Recoupment period= Purchase price÷Rental income p.m
7,500,000/125,000= 60 months
To calculate the ROI percentage, use the formula below;
ROI = Rental Income p.m ÷ Total Investment *100
ROI = 125,000/7,500,000*100= 1.6% per month
The typical rule is, your rental property should be able to earn at least 2% of its purchase price per month. Anything below that is not considered a good investment.
However, there are other ways to earn back your investment capital, such as capital gains when you sell the property. If you buy a property to hold and then sell when it appreciates, the lower rent should not deter you.
But you also need to consider the future of your property area to determine if there are chances of your apartment appreciating. Fortunately, all properties do appreciate eventually due to inflation and other factors.
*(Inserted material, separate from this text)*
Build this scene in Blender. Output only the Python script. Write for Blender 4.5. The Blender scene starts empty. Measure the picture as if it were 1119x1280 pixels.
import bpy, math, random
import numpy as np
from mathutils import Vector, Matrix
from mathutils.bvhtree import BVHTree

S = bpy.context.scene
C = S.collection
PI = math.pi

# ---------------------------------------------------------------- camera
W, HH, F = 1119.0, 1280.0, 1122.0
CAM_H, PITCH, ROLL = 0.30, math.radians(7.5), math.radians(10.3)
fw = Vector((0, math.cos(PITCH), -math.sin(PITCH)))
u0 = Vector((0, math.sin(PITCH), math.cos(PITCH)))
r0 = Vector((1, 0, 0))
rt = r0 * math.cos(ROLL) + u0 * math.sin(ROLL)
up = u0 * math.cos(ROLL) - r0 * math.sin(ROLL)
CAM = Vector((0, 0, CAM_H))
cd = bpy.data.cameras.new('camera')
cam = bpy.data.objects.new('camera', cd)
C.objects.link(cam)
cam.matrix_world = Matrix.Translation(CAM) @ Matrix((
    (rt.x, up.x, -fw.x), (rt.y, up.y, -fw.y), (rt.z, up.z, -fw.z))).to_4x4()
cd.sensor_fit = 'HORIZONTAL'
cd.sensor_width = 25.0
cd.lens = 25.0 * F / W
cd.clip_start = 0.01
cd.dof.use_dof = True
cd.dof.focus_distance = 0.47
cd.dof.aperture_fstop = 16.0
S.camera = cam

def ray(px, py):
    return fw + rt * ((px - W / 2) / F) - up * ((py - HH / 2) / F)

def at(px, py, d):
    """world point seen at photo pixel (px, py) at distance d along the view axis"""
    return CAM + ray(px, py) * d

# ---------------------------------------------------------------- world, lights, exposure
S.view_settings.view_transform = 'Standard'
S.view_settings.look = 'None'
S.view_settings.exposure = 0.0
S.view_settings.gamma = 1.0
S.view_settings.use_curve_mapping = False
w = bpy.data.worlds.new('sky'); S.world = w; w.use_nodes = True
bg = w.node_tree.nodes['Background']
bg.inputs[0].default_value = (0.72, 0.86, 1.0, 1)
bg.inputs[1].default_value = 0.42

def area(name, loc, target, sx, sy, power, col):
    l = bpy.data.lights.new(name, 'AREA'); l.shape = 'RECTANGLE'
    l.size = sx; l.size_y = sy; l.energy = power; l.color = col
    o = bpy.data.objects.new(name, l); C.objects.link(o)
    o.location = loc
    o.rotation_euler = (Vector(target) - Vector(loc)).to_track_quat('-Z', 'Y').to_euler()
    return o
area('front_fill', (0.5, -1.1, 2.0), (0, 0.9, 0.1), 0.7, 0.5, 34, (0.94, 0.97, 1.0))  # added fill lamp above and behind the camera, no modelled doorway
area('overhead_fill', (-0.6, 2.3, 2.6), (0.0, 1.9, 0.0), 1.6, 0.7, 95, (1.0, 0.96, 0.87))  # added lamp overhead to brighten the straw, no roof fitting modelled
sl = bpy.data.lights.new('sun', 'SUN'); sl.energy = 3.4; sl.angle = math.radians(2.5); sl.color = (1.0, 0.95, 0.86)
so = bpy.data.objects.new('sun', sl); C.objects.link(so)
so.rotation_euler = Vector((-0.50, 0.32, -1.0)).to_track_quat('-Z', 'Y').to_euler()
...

Factors to Consider When Calculating Return on Investment
You need to factor in the running costs of repairing any damages in the unit, renovation costs, taxes, all the months it may lay vacant, and other unprecedented expenses such as expensive repairs or replacements.
To do this, you need to guestimate the total cost of your potential liabilities and deduct it from your anticipated rental income. The balance after all these deductions is the figure you should use to determine the ROI.
Your expected expenses are Ksh 45,000, and your net income will be Ksh 125,000- Ksh 45,000. Giving you a Net profit of Ksh 80,000. This then gives you a recoupment period of seven years and ten months (94 months).
Recoupment period= Purchase price÷net profit p.m
7,500,000/80,000= 93.75 months
The amended ROI will be as follows;
ROI = Rental Income p.m ÷ Total Investment *100
ROI = 80,000/7,500,000*100= 1.06% per month
This return is fairly low. But since Kilimani is a fast-developing zone, you will recoup your invested funds when you sell the apartment at a markup.